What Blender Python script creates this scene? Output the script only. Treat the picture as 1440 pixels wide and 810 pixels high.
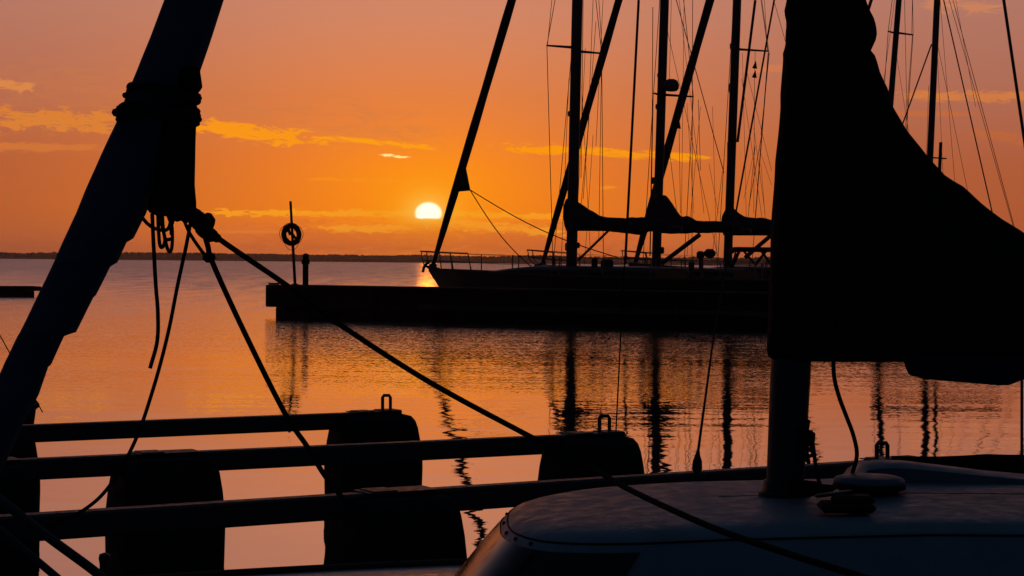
import bpy, math, random
from mathutils import Vector, Matrix
from mathutils import noise as mnoise

random.seed(7)
R = math.radians
for o in list(bpy.data.objects):
    bpy.data.objects.remove(o)
scn = bpy.context.scene
col = scn.collection

# ------------------------------------------------------------------ camera
W, H, F = 1440.0, 810.0, 2600.0
EYE = Vector((0.0, 0.0, 1.84))
PITCH, ROLL = math.atan(36.2 / F), 0.0095
fwd = Vector((0, math.cos(PITCH), -math.sin(PITCH)))
r0 = Vector((1, 0, 0)); u0 = r0.cross(fwd)
rgt = r0 * math.cos(ROLL) + u0 * math.sin(ROLL)
upv = u0 * math.cos(ROLL) - r0 * math.sin(ROLL)
cd = bpy.data.cameras.new('camera'); cam = bpy.data.objects.new('camera', cd); col.objects.link(cam)
cd.sensor_fit = 'HORIZONTAL'; cd.sensor_width = 36.0; cd.lens = F / W * 36.0
cd.clip_start = 0.05; cd.clip_end = 30000
cam.matrix_world = Matrix(((rgt.x, upv.x, -fwd.x, EYE.x), (rgt.y, upv.y, -fwd.y, EYE.y),
                           (rgt.z, upv.z, -fwd.z, EYE.z), (0, 0, 0, 1)))
scn.camera = cam

def ray(x, y):
    return (fwd * F + rgt * (x - W / 2) + upv * (H / 2 - y)) / F
def at(x, y, d):                       # point at forward depth d seen at photo position x, y
    return EYE + ray(x, y) * d
def atz(x, y, z):                      # point on the level z
    r = ray(x, y); return EYE + r * ((z - EYE.z) / r.z)
def atplane(x, y, p, n):               # point on a plane
    r = ray(x, y); return EYE + r * ((p - EYE).dot(n) / r.dot(n))

# ------------------------------------------------------------------ exposure, sun, sky
scn.view_settings.view_transform = 'Standard'
scn.view_settings.look = 'None'
scn.view_settings.exposure = 0.0
scn.view_settings.gamma = 1.0
scn.view_settings.use_curve_mapping = False
scn.cycles.use_denoising = True
scn.cycles.max_bounces = 8
scn.cycles.volume_bounces = 0
scn.cycles.sample_clamp_indirect = 6.0

sd = ray(602.5, 300).normalized()
SUN_EL = math.degrees(math.asin(sd.z)); SUN_AZ = math.degrees(math.atan2(sd.x, sd.y))
sl = bpy.data.lights.new('sun', 'SUN'); sun = bpy.data.objects.new('sun', sl); col.objects.link(sun)
sl.energy = 0.016; sl.angle = R(0.6); sl.color = (1.0, 0.25, 0.015)
sun.rotation_euler = sd.to_track_quat('Z', 'Y').to_euler()

class NT:                              # small writer for math nodes
    def __init__(s, t): s.t = t
    def node(s, kind, **kw):
        n = s.t.nodes.new(kind)
        for k, v in kw.items(): setattr(n, k, v)
        return n
    def put(s, sock, v):
        if isinstance(v, bpy.types.NodeSocket): s.t.links.new(v, sock)
        else: sock.default_value = v
    def m(s, op, a, b=0.0, c=None, clamp=False):
        n = s.node('ShaderNodeMath', operation=op, use_clamp=clamp)
        s.put(n.inputs[0], a); s.put(n.inputs[1], b)
        if c is not None: s.put(n.inputs[2], c)
        return n.outputs[0]
    def add(s, a, b): return s.m('ADD', a, b)
    def sub(s, a, b): return s.m('SUBTRACT', a, b)
    def mul(s, a, b): return s.m('MULTIPLY', a, b)
    def smooth(s, v, a, b, lo=0.0, hi=1.0):
        n = s.node('ShaderNodeMapRange', interpolation_type='SMOOTHSTEP')
        s.put(n.inputs['Value'], v); s.put(n.inputs['From Min'], a); s.put(n.inputs['From Max'], b)
        n.inputs['To Min'].default_value = lo; n.inputs['To Max'].default_value = hi
        return n.outputs[0]
    def gauss(s, v, sig):              # exp(-(v/sig)^2)
        q = s.m('DIVIDE', v, sig); return s.m('EXPONENT', s.mul(s.mul(q, q), -1.0))
    def ramp(s, v, stops):
        n = s.node('ShaderNodeValToRGB'); cr = n.color_ramp
        while len(cr.elements) > 1: cr.elements.remove(cr.elements[-1])
        cr.elements[0].position = stops[0][0]; cr.elements[0].color = stops[0][1]
        for p, c in stops[1:]:
            e = cr.elements.new(p); e.color = c
        s.put(n.inputs[0], v); return n.outputs[0]
    def mix(s, f, a, b, blend='MIX'):
        n = s.node('ShaderNodeMix', data_type='RGBA', blend_type=blend)
        s.put(n.inputs['Factor'], f); s.put(n.inputs['A'], a); s.put(n.inputs['B'], b)
        for o in n.outputs:
            if o.type == 'RGBA': return o
    def noise(s, vec, scale, detail=3.0, rough=0.55, dist=0.0):
        n = s.node('ShaderNodeTexNoise'); s.put(n.inputs['Vector'], vec)
        n.inputs['Scale'].default_value = scale; n.inputs['Detail'].default_value = detail
        n.inputs['Roughness'].default_value = rough; n.inputs['Distortion'].default_value = dist
        return n
    def xyz(s, x, y, z):
        n = s.node('ShaderNodeCombineXYZ'); s.put(n.inputs[0], x); s.put(n.inputs[1], y); s.put(n.inputs[2], z)
        return n.outputs[0]

def s2l(c): return tuple(((v / 255 + .055) / 1.055) ** 2.4 if v > 10 else v / 255 / 12.92 for v in c) + (1.0,)

world = bpy.data.worlds.new('World'); scn.world = world; world.use_nodes = True
wt = world.node_tree
for n in list(wt.nodes): wt.nodes.remove(n)
w = NT(wt)
gen = w.node('ShaderNodeTexCoord').outputs['Generated']
sep = w.node('ShaderNodeSeparateXYZ'); w.put(sep.inputs[0], gen)
el = w.mul(w.m('ARCSINE', sep.outputs[2]), 57.2958)
az = w.mul(w.m('ARCTAN2', sep.outputs[0], sep.outputs[1]), 57.2958)
daz = w.sub(az, SUN_AZ); dele = w.sub(el, SUN_EL)
e40 = w.m('DIVIDE', el, 40.0)
near = w.ramp(e40, [(0.0, s2l((246, 122, 54))), (.018, s2l((244, 124, 46))), (.0375, s2l((252, 130, 18))), (.075, s2l((246, 128, 36))),
                    (.125, s2l((229, 127, 64))), (.19, s2l((212, 134, 100))), (.26, s2l((204, 132, 104))),
                    (.33, s2l((120, 102, 108))), (.5, s2l((70, 74, 92))), (1.0, s2l((30, 40, 58)))])
far = w.ramp(e40, [(0.0, s2l((176, 90, 56))), (.0375, s2l((176, 89, 52))), (.075, s2l((174, 91, 58))), (.125, s2l((175, 105, 82))),
                   (.2, s2l((177, 119, 102))), (.26, s2l((172, 116, 102))), (.33, s2l((110, 96, 104))),
                   (.5, s2l((66, 70, 88))), (1.0, s2l((30, 40, 58)))])
back = w.ramp(w.m('DIVIDE', el, 90.0), [(0.0, s2l((11, 15, 24))), (.2, s2l((12, 17, 28))), (.5, s2l((24, 36, 50))), (1.0, s2l((38, 54, 70)))])
c = w.mix(w.gauss(daz, 9.5), far, near)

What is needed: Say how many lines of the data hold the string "scene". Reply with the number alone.

Response to this task: 2